FOM: Re: A question concerning HA*

Harvey Friedman friedman at math.ohio-state.edu
Fri Jun 30 01:20:44 EDT 2000


Reply to Solovy 6/29/00 6:49PM

>In his posting of June 28th, 2000 entitled "Re: FOM: Effective Bounds in
>Core Mathematics", Harvey writes:
>
>As a constructivist, one can state the thesis: a sentence of HA is
>provable in HA* if and only if it is true. But it is well known that this
>is refutable, constructively.
>
>
>	How does the refutation go? [It's not even clear to me that the
>assertion has a clear constructive meaning.]

We argue constructively.
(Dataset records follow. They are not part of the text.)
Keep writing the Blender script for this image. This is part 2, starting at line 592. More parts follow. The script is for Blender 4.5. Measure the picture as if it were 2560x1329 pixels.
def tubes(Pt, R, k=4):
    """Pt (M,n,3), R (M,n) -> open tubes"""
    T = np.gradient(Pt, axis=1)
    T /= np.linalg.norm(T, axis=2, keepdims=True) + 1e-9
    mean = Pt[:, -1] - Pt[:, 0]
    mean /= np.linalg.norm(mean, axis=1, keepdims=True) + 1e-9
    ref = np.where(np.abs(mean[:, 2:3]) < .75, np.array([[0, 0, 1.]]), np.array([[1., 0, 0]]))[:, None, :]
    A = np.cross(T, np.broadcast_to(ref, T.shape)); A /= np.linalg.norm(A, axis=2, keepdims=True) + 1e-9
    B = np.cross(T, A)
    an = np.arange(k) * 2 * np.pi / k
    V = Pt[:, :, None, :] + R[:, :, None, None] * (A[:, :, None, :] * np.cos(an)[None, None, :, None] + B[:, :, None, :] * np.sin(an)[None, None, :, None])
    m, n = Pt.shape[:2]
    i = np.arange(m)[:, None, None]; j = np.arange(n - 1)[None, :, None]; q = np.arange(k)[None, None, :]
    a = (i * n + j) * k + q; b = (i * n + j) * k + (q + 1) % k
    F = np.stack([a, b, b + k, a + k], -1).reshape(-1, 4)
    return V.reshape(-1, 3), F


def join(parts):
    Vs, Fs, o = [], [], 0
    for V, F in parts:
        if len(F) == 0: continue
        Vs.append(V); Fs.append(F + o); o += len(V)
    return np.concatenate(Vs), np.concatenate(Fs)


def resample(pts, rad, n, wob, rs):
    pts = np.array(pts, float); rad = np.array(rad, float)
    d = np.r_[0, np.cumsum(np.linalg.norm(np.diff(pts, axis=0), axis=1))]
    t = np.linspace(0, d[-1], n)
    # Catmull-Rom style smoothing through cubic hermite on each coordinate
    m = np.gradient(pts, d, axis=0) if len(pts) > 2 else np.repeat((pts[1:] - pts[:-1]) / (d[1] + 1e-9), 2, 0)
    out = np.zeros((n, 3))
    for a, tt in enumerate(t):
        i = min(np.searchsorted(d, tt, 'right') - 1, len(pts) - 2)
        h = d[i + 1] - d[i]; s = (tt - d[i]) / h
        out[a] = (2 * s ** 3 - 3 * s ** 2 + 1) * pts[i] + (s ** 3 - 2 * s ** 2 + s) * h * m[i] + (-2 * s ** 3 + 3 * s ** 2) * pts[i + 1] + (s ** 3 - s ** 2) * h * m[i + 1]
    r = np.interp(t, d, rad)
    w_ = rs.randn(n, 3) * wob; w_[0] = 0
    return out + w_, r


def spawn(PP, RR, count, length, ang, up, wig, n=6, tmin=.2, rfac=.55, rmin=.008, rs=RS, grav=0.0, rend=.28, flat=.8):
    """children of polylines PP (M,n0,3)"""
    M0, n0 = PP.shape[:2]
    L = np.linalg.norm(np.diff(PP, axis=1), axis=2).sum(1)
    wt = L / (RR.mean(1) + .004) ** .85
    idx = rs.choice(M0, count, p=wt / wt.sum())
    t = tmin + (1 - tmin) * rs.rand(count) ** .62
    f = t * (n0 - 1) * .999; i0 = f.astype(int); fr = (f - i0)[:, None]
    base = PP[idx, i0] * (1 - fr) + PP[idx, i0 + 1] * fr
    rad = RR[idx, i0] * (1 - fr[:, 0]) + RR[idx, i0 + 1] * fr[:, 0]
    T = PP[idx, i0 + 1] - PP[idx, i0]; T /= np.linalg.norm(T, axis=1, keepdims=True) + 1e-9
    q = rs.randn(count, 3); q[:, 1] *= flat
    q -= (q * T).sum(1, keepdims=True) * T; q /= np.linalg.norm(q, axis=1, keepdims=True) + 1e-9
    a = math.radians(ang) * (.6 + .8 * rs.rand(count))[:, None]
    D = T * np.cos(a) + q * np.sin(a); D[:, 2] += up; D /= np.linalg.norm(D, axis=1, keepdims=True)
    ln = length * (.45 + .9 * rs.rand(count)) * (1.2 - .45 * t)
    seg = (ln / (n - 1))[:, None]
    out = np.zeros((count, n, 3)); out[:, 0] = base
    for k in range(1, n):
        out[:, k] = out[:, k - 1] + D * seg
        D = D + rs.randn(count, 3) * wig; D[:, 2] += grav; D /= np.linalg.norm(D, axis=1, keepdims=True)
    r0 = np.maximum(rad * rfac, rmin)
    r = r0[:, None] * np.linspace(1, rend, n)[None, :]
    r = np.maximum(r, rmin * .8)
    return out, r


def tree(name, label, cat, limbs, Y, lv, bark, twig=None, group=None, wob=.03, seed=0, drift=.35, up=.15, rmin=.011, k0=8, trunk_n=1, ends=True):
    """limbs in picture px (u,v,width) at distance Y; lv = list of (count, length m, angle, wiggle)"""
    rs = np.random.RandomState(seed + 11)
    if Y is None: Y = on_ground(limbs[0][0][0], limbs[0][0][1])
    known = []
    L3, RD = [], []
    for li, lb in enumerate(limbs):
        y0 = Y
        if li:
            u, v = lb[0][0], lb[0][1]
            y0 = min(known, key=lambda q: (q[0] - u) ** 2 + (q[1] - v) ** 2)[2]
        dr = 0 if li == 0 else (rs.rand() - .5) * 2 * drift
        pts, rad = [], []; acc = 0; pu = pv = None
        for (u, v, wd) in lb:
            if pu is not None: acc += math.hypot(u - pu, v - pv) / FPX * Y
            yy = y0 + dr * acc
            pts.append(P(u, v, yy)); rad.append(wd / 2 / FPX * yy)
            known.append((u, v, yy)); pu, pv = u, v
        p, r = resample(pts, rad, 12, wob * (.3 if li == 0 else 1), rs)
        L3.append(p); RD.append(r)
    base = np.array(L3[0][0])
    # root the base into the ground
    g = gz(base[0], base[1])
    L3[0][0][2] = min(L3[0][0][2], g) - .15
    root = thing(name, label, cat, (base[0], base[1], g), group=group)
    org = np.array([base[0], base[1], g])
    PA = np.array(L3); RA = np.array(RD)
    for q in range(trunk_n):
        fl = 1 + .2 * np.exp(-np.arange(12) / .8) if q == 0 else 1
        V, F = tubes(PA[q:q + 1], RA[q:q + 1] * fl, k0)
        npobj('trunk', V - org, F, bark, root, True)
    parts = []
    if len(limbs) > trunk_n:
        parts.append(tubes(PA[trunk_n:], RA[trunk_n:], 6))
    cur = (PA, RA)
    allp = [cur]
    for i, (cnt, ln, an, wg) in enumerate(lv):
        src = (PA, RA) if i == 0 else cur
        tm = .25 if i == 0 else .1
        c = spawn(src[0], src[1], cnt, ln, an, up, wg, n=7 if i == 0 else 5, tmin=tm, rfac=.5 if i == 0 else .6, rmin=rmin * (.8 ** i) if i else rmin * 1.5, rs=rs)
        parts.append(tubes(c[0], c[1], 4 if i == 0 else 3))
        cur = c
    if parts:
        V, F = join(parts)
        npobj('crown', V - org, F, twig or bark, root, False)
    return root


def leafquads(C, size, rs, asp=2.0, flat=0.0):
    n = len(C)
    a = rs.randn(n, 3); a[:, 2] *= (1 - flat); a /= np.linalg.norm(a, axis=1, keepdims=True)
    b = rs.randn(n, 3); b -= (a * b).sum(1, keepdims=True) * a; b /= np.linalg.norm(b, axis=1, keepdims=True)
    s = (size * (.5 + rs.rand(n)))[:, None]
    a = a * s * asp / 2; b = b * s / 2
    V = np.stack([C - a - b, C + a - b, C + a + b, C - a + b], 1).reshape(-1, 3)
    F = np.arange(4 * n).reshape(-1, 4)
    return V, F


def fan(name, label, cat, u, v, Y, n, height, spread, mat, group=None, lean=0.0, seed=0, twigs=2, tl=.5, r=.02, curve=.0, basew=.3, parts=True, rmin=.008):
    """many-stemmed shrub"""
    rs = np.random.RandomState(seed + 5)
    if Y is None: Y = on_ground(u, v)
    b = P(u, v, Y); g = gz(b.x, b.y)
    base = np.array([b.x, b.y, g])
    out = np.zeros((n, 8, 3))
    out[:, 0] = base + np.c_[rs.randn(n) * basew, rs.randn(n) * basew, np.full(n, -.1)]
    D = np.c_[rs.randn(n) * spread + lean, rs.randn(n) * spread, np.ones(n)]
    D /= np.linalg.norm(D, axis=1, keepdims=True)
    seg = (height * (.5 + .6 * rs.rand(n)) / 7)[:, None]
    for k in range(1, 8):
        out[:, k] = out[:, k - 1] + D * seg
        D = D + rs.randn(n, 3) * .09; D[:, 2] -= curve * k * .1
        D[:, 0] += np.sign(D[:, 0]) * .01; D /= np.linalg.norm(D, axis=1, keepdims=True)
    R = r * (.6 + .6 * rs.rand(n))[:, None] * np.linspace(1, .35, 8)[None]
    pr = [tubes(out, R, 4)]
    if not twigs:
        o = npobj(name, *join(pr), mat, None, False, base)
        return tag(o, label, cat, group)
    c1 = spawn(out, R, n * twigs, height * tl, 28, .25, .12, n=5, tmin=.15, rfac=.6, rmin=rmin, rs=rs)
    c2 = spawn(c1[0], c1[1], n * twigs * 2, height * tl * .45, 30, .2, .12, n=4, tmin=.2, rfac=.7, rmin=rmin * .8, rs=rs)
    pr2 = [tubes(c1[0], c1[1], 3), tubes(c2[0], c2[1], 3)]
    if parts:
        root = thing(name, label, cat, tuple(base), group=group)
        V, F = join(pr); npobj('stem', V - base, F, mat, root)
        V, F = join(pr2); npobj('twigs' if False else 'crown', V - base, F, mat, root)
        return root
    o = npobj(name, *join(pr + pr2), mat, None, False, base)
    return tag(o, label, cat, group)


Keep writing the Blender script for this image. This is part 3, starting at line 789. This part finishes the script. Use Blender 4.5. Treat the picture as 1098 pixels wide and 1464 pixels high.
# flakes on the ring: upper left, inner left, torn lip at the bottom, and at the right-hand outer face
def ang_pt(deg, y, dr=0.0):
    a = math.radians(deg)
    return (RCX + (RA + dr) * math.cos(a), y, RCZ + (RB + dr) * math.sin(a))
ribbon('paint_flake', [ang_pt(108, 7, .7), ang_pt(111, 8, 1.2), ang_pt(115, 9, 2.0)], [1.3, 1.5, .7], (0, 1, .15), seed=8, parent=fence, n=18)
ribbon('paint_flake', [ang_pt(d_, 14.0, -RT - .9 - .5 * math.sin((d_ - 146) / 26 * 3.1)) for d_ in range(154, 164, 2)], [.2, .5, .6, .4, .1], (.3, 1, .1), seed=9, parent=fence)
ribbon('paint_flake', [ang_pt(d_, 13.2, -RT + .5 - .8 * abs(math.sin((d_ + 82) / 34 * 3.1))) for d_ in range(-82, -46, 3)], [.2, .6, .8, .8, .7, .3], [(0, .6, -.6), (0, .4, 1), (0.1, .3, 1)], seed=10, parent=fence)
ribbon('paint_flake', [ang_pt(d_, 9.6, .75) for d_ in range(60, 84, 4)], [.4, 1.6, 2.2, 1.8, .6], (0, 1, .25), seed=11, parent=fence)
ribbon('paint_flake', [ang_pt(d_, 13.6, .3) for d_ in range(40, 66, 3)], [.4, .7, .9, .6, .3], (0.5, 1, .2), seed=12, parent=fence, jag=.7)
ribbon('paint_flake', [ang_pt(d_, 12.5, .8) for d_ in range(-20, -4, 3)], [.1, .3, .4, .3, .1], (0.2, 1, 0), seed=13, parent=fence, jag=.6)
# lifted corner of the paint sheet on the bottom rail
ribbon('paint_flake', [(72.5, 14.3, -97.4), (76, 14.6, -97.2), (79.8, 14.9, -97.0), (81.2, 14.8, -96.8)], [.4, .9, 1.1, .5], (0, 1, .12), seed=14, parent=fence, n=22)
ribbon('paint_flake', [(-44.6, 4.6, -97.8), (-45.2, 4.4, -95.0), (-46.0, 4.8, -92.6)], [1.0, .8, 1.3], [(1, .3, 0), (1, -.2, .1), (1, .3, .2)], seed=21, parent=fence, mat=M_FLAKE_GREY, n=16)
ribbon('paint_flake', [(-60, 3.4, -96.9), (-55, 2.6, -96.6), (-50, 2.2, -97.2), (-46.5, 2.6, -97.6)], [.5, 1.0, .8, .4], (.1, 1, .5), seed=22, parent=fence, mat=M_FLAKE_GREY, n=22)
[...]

By a recursive well ordering, we mean a Turing
algorithm which defines a linear ordering of an initial segment of omega
(proper or improper), where any progressive subset of its field is all of
its field. This makes sense in the standard constructive (intuitionistic)
theories of second order arithmetic, or even in standard constructive
(intuitionistic) theories of inductive definitions.

Assume the thesis is true. Let LEM(Pi-0-1) be the law of excluded middle
for Pi-0-1 sentences. By well known constructive arguments, LEM(Pi-0-1) is
not provable in HA* and notLEM(Pi-0-1) is not provable in HA*. Hence
notLEM(Pi-0-1) and notnotLEM(Pi-0-1). Contradiction.